2)水産水産は、主力のエビ関連は需要先によりまちまちでしたが、外食業界の需要回復と工場で使用されるイカ商品・タコ商品の原料販売が増加したことに加え、円安による販売単価上昇により売上高が増加いたしました。その結果、水産の売上高は前年同期比3.6%増加いたしました。3)調理冷食調理冷食は、円安等の影響を受けたコストアップにより一部の鶏肉製品の販売が鈍化傾向にありましたが、顧客需要の変化に伴い、鶏肉原料の販売が増加し、全体を牽引いたしました。その結果、売上高は前年同期比16.5%増加いたしました。4)農産生鮮野菜は、国産玉葱が安値で推移した影響により海外産玉葱の販売が減少いたしました。農産加工品は、トマトペーストの輸入コスト上昇により販売単価が上昇し、売上高が増加いたしました。一方で筍は値上げによりコンビニエンスストア向けの原材料販売が減少いたしました。その結果、農産カテゴリーの売上高は前年同期比8.5%減少いたしました。
これらの理由により食品事業の売上高は6,819百万円と前年同期比7.0%の増加となり、売上総利益は832百万円と前年同期比13.5%の増加となりました。
③ 海外事業コロナ明けで海外市場が正常化に向かい、日系小売店の海外出店が再開し始め、それに伴う引き合いが増えております。しかしながら、製品値上げなどの要因もあり小売向けの販売が減少傾向にあります。また、中国現地法人において、生豆の出荷数量は増加しておりますが、足元のコーヒー相場の影響を受けた販売価格下落により利益率は低下しております。その結果、海外事業の売上高は2,396百万円と前年同期比2.1%の増加となり、売上総利益は226百万円と前年同期比39.8%の減少となりました。
(2) 財政状態の状況
(資産)当第1四半期連結会計期間末の資産合計は、前連結会計年度末に比べ2,394百万円増加の38,568百万円となりました。
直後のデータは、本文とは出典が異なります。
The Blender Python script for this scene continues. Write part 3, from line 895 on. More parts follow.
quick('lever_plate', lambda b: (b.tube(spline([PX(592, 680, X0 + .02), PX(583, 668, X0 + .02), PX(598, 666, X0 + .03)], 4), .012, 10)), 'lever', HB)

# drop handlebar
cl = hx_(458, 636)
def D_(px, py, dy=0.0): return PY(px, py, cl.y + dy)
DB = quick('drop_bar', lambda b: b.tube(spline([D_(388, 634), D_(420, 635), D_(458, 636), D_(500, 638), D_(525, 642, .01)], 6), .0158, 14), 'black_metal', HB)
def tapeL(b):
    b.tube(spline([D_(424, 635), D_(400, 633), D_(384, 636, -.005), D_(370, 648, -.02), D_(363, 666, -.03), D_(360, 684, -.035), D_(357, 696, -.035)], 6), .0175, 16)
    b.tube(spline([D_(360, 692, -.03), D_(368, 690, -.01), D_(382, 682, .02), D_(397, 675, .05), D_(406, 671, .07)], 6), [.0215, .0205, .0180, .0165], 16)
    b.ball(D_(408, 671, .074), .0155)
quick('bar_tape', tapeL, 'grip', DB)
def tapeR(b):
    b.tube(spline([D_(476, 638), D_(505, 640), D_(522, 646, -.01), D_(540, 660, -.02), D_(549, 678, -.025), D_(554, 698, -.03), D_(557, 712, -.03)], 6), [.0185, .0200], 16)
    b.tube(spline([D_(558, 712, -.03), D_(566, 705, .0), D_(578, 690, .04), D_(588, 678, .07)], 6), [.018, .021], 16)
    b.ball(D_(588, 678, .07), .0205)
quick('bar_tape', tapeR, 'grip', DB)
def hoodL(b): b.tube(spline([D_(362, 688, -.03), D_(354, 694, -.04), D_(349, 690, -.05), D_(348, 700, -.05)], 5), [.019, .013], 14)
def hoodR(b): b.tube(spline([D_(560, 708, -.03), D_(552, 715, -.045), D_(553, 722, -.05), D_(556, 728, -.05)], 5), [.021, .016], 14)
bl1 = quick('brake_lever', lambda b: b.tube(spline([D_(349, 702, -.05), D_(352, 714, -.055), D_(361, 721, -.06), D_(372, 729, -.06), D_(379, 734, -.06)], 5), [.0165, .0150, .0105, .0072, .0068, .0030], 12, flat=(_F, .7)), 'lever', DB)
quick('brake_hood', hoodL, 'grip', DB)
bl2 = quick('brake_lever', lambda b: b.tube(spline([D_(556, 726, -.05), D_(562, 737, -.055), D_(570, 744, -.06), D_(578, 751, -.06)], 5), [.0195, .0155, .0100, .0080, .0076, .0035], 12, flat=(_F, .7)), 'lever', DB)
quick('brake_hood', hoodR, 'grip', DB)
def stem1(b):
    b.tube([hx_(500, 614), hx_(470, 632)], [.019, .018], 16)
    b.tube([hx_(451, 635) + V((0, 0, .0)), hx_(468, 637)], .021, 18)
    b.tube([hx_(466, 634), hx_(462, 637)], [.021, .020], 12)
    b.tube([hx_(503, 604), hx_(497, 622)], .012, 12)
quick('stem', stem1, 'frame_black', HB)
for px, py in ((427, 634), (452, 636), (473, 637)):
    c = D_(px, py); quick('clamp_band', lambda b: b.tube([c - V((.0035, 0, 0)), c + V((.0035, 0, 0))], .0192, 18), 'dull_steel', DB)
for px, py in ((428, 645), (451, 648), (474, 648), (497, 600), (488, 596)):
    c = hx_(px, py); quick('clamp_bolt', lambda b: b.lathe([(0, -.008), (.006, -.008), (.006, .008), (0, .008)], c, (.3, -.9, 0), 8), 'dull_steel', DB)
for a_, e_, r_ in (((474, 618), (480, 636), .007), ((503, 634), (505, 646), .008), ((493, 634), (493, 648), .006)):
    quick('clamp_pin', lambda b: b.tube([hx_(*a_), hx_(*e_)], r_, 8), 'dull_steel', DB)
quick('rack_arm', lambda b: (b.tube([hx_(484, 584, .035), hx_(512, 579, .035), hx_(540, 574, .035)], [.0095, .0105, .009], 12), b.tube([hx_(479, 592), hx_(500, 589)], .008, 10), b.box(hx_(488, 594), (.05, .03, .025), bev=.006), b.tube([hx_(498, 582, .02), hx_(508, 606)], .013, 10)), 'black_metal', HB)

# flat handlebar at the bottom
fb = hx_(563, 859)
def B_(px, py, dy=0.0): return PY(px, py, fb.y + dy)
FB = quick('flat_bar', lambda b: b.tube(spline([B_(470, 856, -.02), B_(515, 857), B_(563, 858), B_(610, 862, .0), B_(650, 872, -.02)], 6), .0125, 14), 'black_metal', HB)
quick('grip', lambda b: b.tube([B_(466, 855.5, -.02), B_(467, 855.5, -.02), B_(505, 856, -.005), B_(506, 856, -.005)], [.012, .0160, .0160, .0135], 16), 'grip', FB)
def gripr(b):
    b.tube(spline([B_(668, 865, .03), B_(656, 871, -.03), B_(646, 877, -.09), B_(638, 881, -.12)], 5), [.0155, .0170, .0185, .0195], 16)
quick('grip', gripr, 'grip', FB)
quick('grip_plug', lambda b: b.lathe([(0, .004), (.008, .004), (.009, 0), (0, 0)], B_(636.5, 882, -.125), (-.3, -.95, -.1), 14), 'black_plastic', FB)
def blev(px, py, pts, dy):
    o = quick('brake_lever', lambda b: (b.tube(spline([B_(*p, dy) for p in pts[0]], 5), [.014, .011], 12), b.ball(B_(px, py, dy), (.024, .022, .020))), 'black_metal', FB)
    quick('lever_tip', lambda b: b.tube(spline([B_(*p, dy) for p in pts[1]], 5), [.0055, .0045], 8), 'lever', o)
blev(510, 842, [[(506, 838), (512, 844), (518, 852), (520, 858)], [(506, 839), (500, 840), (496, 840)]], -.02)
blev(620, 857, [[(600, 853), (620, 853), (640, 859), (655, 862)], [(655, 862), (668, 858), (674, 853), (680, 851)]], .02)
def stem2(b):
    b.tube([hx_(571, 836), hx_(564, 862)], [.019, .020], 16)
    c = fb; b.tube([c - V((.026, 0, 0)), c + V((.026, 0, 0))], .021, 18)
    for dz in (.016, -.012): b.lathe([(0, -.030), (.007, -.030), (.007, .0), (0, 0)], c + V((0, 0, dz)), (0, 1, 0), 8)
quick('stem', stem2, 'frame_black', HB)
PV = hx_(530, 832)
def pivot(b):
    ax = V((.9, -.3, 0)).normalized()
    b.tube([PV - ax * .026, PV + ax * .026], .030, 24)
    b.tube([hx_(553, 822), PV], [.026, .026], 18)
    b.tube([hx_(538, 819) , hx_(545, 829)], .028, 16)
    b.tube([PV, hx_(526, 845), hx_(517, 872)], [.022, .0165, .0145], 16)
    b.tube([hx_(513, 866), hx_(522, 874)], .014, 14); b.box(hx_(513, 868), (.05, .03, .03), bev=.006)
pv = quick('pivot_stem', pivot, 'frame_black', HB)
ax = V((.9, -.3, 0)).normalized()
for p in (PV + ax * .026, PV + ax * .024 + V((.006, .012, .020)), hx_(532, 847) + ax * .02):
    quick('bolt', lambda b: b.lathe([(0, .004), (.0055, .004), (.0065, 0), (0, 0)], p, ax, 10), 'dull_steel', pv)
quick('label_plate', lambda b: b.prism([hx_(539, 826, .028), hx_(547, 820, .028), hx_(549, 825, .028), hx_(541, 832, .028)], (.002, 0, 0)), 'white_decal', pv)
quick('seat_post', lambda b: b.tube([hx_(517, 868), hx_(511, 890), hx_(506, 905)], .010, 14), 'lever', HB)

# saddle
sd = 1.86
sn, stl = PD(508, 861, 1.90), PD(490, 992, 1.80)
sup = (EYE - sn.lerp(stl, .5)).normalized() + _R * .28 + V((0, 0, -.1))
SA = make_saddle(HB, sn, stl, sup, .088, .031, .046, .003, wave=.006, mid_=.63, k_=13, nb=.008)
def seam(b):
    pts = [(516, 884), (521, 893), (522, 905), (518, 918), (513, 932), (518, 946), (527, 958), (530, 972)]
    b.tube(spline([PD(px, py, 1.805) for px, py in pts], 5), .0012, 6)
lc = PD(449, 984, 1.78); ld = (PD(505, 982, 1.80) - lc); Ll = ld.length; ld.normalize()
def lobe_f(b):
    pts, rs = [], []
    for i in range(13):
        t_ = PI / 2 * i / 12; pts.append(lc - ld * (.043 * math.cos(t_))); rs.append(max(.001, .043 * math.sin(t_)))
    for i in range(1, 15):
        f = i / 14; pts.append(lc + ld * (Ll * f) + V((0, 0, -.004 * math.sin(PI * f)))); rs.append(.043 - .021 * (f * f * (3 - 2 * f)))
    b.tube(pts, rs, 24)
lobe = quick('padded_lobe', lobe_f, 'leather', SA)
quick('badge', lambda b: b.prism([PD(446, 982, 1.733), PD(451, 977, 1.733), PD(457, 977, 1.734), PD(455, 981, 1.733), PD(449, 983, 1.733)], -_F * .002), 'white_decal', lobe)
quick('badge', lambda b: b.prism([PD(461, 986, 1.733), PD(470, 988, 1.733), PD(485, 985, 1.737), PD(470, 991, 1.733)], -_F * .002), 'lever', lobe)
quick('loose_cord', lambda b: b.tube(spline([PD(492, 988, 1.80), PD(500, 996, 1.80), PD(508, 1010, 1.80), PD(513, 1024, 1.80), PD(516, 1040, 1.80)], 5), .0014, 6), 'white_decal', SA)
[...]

その主な内容は、現金及び預金828百万円、棚卸資産678百万円及び投資有価証券602百万円の増加です。
(負債)負債合計は、前連結会計年度末に比べ2,074百万円増加の24,941百万円となりました。その主な内容は、借入金1,652百万円増加と流動負債のその他に含まれる未払金の増加です。
(純資産)純資産合計は、前連結会計年度末に比べ320百万円増加の13,627百万円となりました。その主な内容は、配当金の支払い185百万円に対し、繰延ヘッジ損益264百万円及び親会社株主に帰属する四半期純利益188百万円の増加です。
(3) 経営方針・経営戦略等又は経営上の目標の達成状況を判断するための客観的な指標等当第1四半期連結累計期間において、当社グループの経営方針・経営戦略等又は経営上の目標の達成状況を判断するための客観的な指標等に重要な変更及び新たに生じた問題はありません。
(4) 優先的に対処すべき事業上及び財務上の課題当第1四半期連結累計期間において、当社グループの優先的に対処すべき事業上及び財務上の課題に重要な変更及び新たに生じた問題はありません。
(5) 資本の財源及び資本の流動性に係る情報当第1四半期連結累計期間において、当社グループの資本の財源及び資本の流動性に係る情報に重要な変更及び新たに生じた問題はありません。
(6) 重要な会計上の見積り及び当該見積りに用いた仮定当第1四半期連結累計期間において、当社グループの重要な会計上の見積り及び当該見積りに用いた仮定に重要な変更及び新たに生じた問題はありません。
(7) 研究開発活動特記すべき研究開発活動はありません。